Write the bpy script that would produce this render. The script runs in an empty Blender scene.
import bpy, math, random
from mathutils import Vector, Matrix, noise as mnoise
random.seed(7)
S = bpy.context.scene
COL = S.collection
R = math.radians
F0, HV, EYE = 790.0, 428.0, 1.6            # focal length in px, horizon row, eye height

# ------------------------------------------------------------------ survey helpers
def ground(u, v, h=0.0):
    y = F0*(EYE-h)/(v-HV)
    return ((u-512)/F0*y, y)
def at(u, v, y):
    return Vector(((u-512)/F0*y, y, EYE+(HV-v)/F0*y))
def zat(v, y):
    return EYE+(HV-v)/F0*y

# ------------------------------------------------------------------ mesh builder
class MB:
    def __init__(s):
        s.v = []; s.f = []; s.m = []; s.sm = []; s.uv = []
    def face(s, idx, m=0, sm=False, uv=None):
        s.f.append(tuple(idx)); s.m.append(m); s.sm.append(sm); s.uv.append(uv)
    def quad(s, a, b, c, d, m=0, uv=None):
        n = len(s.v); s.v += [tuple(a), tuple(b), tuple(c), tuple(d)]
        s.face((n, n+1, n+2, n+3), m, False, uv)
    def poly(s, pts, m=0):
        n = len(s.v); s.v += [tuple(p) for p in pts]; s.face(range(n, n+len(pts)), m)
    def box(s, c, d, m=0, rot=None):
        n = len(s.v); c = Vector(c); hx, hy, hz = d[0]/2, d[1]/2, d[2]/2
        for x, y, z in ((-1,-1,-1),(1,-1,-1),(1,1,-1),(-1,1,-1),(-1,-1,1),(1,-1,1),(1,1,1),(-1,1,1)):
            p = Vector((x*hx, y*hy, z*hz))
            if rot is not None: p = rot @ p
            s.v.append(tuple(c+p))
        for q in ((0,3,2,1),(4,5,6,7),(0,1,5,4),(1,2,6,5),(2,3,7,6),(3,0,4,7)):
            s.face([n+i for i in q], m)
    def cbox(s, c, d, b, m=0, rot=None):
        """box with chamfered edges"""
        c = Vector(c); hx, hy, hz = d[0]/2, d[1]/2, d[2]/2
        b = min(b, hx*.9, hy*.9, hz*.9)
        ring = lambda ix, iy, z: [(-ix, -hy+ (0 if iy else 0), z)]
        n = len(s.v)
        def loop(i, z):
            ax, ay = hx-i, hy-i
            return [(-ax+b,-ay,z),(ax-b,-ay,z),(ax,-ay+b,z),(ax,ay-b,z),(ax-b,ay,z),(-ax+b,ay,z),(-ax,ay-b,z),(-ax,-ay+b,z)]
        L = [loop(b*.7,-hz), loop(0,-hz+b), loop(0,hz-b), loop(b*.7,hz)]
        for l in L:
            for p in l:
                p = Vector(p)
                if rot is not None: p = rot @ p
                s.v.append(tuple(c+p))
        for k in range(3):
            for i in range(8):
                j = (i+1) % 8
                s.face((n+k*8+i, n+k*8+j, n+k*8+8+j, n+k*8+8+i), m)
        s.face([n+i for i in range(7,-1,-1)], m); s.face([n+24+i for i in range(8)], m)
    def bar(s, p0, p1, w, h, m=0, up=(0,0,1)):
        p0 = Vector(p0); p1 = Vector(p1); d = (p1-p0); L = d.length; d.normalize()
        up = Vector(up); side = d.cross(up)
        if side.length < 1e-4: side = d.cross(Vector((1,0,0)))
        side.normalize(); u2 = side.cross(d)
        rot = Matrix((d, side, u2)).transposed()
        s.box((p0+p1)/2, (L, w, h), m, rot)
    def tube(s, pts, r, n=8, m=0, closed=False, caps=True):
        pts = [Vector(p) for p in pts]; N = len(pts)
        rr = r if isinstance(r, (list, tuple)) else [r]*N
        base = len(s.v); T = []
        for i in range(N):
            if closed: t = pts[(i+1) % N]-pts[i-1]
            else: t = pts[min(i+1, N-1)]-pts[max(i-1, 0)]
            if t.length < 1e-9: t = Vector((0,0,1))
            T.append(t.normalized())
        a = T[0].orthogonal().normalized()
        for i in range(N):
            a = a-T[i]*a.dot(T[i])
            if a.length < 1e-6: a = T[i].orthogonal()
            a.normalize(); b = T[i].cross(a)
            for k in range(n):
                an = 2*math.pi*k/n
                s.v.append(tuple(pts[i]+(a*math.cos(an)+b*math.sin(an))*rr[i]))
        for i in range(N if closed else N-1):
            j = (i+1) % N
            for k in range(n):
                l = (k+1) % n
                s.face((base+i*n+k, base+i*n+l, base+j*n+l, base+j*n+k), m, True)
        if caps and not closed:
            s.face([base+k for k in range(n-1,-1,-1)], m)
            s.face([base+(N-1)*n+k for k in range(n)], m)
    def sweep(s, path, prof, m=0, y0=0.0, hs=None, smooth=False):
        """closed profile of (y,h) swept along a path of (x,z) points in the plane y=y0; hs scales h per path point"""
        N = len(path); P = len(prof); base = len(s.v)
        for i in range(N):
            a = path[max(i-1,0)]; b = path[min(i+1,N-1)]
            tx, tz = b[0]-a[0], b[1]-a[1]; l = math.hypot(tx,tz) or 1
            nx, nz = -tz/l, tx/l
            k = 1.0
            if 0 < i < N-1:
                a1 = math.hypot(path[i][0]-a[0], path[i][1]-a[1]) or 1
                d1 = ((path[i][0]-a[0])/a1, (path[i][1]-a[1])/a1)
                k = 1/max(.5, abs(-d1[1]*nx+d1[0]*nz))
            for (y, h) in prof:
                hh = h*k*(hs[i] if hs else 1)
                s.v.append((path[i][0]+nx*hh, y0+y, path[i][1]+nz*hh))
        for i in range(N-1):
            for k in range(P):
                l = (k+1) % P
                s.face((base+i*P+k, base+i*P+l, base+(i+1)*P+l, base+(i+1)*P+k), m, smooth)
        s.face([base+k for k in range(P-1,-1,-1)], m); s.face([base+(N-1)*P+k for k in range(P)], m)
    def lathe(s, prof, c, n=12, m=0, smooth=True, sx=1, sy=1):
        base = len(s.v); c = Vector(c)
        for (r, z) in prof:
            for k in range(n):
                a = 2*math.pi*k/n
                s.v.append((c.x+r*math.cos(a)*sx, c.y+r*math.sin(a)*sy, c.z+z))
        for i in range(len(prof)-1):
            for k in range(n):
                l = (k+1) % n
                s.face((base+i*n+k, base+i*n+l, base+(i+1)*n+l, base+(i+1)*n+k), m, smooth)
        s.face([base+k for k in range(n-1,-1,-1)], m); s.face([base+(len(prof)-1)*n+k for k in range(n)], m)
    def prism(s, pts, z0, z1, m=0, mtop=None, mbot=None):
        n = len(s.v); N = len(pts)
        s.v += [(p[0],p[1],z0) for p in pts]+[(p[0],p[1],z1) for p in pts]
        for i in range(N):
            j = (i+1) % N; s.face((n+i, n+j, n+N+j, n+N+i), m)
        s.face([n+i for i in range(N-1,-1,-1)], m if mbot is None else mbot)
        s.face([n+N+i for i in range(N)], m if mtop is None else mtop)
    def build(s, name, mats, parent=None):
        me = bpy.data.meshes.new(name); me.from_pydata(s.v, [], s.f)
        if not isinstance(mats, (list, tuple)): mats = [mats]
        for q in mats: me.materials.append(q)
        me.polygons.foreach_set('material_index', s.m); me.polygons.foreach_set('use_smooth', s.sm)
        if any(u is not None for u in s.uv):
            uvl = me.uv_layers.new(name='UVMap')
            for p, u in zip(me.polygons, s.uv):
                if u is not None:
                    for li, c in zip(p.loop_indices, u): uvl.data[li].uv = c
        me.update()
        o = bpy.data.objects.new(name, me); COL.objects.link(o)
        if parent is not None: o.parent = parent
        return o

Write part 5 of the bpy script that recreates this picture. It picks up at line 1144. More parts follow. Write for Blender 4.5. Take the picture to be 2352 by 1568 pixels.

○ ○ ○ ○ ○

[Task]: Give again, word for word, the lines of the listing, starting at its first line and ending with the line containing "F0, HV, EYE".

[Solved problem]:
Write the bpy script that would produce this render. The script runs in an empty Blender scene.
import bpy, math, random
from mathutils import Vector, Matrix, noise as mnoise
random.seed(7)
S = bpy.context.scene
COL = S.collection
R = math.radians
F0, HV, EYE = 790.0, 428.0, 1.6            # focal length in px, horizon row, eye height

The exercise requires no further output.